* WHAT TO PRODUCE: Find and copy lines holding "from".

* RECORDS:
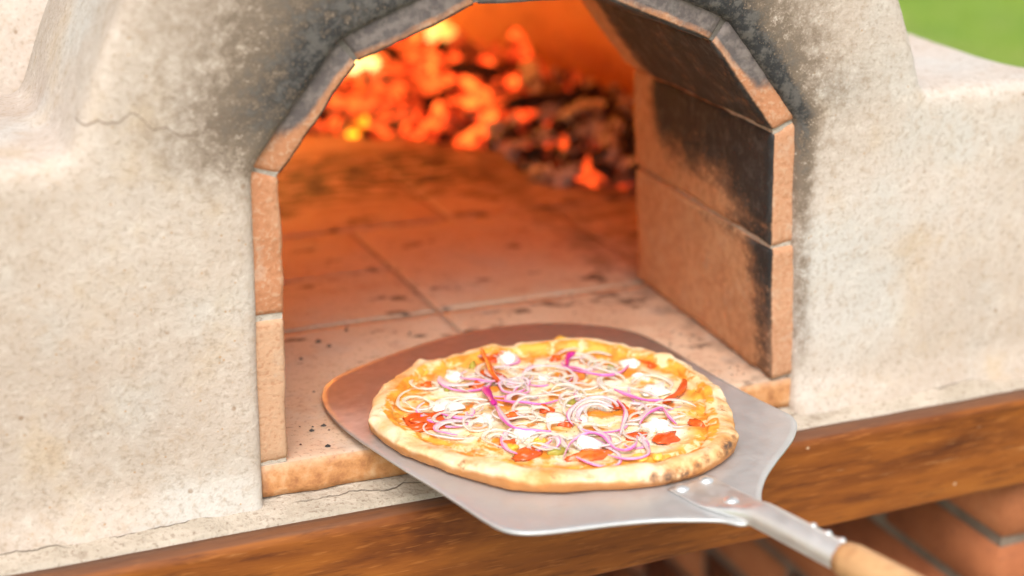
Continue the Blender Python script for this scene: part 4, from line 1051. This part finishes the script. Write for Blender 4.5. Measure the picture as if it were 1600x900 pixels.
--
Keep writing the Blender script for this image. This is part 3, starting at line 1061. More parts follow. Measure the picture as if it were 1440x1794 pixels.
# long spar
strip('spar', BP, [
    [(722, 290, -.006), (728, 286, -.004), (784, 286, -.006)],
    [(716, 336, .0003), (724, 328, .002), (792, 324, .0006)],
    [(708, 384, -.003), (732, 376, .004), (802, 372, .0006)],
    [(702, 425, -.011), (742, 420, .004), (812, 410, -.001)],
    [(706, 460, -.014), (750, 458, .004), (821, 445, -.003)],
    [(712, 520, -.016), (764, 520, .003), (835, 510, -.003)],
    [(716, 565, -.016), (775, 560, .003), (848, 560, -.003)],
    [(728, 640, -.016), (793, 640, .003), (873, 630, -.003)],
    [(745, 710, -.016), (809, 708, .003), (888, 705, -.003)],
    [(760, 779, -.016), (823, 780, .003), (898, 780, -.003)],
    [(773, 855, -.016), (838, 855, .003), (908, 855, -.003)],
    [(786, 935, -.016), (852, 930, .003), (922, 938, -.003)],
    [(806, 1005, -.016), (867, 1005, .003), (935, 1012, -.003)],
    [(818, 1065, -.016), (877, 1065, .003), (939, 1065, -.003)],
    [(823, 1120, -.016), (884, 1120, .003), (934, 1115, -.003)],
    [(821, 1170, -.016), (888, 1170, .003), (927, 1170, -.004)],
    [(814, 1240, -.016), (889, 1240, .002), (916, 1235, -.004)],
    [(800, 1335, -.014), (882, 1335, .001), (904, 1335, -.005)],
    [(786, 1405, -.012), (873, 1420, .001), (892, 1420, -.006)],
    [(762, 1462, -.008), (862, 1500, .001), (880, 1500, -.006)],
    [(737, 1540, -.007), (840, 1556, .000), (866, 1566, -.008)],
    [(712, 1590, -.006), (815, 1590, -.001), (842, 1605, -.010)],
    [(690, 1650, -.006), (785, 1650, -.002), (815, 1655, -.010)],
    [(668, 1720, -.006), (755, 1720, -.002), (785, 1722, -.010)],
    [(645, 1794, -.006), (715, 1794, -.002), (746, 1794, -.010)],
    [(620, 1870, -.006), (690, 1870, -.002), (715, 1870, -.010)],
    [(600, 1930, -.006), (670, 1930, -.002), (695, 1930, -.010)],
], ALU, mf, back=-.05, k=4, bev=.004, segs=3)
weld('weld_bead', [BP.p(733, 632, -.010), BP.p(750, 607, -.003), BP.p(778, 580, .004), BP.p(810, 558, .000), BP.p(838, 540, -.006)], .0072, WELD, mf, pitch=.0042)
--
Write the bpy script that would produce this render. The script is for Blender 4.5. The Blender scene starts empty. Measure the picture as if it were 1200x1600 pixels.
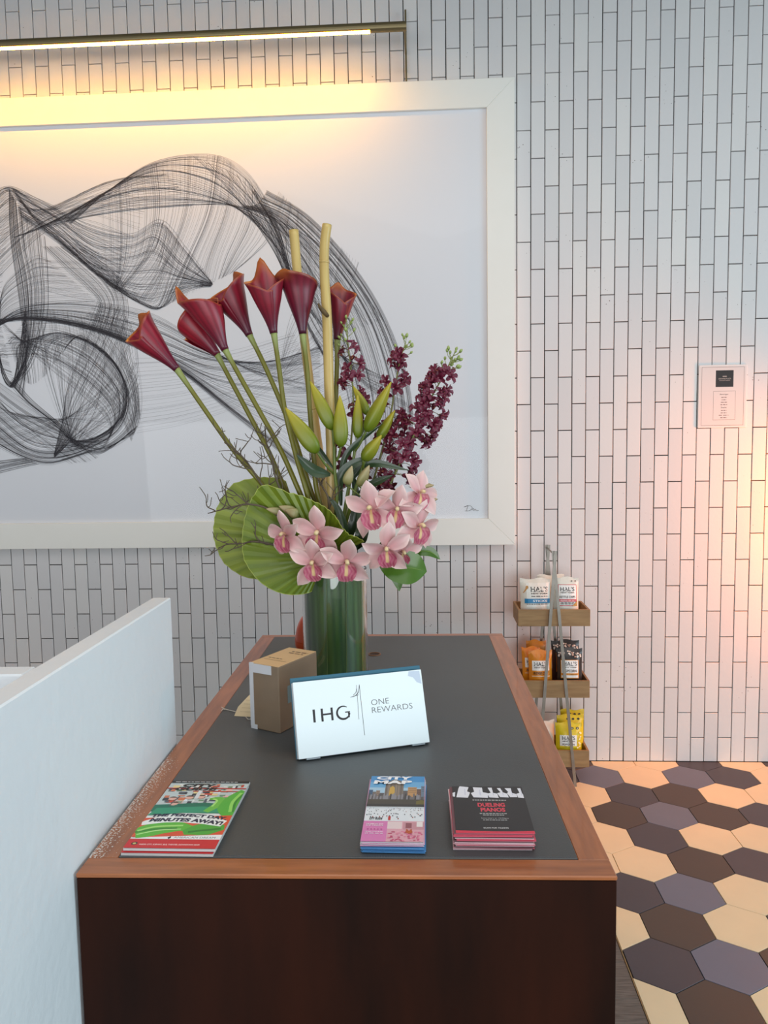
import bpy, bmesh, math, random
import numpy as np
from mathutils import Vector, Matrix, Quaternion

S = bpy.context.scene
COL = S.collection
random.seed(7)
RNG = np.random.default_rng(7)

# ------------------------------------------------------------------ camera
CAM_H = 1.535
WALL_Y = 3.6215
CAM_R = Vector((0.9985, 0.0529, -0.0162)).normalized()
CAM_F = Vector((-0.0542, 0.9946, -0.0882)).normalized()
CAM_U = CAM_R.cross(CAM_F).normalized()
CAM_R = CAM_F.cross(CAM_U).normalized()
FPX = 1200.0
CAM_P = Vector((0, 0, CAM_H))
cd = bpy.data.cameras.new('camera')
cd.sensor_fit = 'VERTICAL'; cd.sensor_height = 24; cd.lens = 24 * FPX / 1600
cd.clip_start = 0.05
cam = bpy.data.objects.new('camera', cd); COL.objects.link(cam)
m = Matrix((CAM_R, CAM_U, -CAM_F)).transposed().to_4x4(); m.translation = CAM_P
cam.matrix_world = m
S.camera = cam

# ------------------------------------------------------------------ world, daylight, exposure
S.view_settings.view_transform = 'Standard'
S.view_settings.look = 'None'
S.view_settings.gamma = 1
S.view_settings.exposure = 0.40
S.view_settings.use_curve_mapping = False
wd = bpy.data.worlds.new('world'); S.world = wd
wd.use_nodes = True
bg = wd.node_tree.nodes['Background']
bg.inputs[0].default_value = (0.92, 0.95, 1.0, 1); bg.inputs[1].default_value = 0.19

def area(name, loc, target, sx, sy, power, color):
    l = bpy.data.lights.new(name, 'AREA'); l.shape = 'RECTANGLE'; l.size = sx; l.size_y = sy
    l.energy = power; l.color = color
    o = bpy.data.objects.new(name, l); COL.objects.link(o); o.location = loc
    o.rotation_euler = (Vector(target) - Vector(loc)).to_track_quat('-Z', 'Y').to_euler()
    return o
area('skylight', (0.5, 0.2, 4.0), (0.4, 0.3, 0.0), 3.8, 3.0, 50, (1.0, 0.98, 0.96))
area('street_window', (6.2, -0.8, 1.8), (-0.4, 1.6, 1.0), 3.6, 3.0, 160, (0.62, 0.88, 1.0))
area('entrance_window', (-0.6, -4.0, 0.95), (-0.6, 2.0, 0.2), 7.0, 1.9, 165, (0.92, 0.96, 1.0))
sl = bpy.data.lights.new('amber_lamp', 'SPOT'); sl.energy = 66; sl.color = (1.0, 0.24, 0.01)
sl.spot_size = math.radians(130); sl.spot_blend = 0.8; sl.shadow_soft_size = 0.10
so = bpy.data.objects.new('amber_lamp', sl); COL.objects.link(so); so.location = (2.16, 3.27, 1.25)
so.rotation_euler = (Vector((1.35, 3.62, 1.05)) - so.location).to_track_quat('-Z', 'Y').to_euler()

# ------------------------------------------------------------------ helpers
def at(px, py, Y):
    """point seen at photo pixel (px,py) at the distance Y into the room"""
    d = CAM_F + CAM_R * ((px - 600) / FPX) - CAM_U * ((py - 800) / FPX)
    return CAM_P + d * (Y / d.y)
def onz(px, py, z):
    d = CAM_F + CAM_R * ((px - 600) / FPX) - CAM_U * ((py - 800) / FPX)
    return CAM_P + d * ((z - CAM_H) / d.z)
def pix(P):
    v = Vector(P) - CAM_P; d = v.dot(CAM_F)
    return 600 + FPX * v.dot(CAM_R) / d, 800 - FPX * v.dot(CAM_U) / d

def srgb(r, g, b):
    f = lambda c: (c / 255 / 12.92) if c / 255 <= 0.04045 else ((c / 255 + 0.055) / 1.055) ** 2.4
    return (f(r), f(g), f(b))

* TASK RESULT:
Continue the Blender Python script for this scene: part 4, from line 1051. This part finishes the script. Write for Blender 4.5. Measure the picture as if it were 1600x900 pixels.
from mathutils import Vector, Matrix, Quaternion